→ **WHAT IS ASKED**
Begin with the first line of the material and copy each line word for word through the line that contains "from concurrent.futures import"; the pictures are left out.

→ **GIVEN MATERIAL**
+++
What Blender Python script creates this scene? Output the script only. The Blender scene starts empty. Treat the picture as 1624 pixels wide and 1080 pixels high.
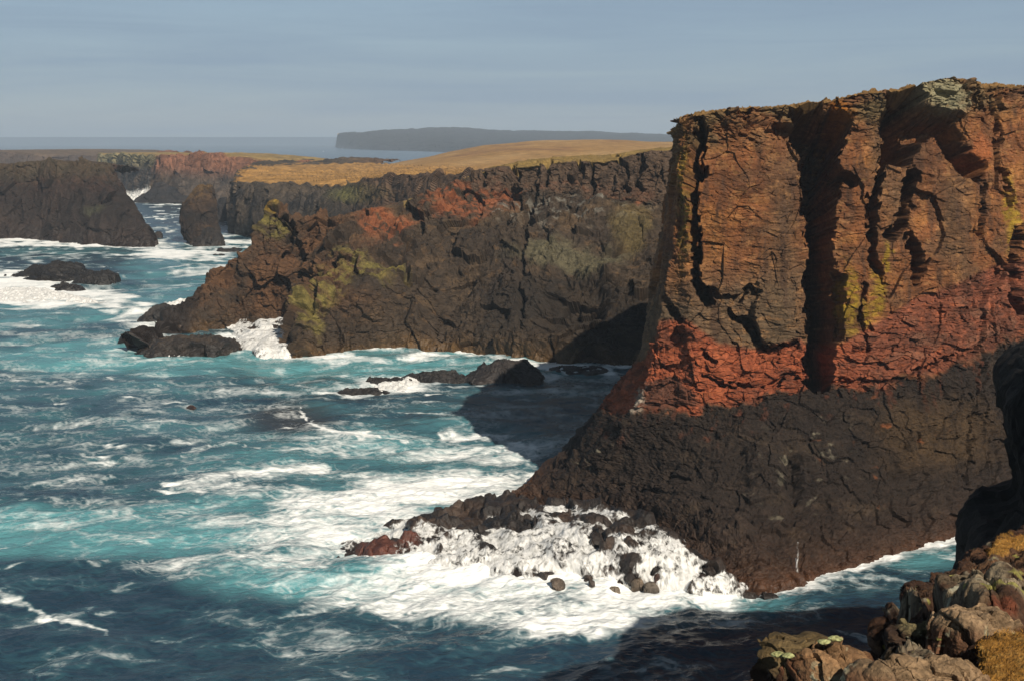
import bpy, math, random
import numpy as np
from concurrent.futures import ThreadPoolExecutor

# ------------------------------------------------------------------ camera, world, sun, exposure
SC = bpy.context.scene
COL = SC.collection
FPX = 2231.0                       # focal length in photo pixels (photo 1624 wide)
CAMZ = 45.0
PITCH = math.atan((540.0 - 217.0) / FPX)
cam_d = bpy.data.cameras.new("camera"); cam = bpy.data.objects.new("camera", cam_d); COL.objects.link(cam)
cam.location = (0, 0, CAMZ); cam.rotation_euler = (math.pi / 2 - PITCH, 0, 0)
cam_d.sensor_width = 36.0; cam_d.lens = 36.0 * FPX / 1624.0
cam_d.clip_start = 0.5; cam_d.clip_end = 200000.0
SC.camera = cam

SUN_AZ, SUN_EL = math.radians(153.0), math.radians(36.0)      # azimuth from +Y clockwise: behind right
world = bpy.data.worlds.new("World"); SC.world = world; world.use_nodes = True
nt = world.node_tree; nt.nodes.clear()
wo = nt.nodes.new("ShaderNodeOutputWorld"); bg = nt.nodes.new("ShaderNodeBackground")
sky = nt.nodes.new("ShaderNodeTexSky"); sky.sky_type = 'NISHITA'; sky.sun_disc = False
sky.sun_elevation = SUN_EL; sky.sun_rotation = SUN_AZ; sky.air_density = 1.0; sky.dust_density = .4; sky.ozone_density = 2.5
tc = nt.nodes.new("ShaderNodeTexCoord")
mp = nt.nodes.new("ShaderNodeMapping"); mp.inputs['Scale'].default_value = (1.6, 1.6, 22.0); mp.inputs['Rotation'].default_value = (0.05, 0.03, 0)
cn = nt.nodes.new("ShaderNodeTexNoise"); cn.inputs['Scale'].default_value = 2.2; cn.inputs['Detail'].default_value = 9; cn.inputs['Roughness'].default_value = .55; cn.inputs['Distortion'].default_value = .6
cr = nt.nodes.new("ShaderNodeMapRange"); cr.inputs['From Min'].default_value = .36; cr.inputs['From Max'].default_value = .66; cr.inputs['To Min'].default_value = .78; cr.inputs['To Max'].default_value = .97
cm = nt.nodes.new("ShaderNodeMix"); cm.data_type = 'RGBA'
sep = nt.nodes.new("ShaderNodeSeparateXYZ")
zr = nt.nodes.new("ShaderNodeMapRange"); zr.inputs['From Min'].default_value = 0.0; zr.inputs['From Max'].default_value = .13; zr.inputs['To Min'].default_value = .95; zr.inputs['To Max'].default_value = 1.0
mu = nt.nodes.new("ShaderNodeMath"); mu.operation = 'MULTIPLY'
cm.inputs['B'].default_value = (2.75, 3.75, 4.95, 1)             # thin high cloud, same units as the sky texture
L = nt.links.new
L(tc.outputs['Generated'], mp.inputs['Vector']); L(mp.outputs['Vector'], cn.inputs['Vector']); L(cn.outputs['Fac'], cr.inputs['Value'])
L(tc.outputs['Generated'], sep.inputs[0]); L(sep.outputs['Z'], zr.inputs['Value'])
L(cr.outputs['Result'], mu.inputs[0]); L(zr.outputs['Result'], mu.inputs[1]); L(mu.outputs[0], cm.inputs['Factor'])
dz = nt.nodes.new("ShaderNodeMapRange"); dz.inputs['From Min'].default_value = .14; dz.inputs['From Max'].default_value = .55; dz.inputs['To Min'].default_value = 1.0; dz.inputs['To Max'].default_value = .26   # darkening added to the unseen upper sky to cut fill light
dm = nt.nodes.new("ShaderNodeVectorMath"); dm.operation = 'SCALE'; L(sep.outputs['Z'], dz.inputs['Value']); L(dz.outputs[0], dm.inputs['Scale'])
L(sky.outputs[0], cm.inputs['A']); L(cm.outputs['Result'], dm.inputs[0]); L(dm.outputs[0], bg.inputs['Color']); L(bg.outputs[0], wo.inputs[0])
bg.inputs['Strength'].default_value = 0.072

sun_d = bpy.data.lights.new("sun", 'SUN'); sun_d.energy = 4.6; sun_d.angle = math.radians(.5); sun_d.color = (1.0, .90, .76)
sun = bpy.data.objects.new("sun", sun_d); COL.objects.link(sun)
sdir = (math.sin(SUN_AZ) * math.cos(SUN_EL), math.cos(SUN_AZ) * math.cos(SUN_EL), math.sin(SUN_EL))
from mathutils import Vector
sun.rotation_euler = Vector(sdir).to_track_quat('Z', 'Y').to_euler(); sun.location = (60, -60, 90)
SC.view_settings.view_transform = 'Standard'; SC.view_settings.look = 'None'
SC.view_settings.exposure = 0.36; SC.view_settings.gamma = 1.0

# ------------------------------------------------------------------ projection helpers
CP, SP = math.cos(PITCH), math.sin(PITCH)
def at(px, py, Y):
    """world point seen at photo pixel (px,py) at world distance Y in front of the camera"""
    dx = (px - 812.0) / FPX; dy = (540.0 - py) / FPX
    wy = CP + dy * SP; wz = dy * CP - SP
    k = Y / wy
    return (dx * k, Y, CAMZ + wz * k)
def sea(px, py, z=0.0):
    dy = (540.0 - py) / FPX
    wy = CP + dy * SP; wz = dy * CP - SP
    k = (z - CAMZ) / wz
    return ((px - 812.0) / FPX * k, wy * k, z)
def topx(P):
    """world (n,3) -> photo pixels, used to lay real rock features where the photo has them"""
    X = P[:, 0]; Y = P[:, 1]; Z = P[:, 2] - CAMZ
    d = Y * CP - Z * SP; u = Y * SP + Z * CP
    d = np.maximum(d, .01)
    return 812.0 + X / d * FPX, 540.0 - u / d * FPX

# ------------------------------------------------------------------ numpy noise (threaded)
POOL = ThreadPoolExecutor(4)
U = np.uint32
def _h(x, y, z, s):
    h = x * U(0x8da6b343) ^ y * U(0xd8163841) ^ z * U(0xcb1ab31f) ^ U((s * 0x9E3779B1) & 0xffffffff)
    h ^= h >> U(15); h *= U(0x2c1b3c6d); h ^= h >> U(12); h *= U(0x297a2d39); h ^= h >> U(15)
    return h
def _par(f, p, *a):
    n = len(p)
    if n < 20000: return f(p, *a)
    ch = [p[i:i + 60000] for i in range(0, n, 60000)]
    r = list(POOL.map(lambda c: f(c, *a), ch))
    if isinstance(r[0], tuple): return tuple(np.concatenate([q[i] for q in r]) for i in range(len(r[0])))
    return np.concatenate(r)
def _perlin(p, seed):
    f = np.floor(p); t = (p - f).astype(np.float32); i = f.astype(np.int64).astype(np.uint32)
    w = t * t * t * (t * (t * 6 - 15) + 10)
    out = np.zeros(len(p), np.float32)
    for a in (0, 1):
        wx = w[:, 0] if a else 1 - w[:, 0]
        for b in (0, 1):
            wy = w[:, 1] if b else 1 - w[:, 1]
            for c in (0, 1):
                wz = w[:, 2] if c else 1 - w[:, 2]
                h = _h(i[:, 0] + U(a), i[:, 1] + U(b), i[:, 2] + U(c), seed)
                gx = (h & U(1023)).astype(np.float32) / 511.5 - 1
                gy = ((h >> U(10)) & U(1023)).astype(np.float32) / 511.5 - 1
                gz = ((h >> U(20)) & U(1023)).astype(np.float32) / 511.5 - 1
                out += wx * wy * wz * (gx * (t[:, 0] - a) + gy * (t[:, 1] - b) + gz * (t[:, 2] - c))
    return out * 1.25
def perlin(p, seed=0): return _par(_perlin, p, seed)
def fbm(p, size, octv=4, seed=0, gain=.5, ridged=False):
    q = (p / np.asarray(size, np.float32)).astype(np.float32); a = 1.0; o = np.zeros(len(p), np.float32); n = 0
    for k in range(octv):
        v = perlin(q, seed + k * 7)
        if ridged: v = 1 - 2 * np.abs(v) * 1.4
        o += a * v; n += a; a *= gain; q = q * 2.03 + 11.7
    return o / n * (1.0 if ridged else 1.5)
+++
→ **FULL ANSWER**
What Blender Python script creates this scene? Output the script only. The Blender scene starts empty. Treat the picture as 1624 pixels wide and 1080 pixels high.
import bpy, math, random
import numpy as np
from concurrent.futures import ThreadPoolExecutor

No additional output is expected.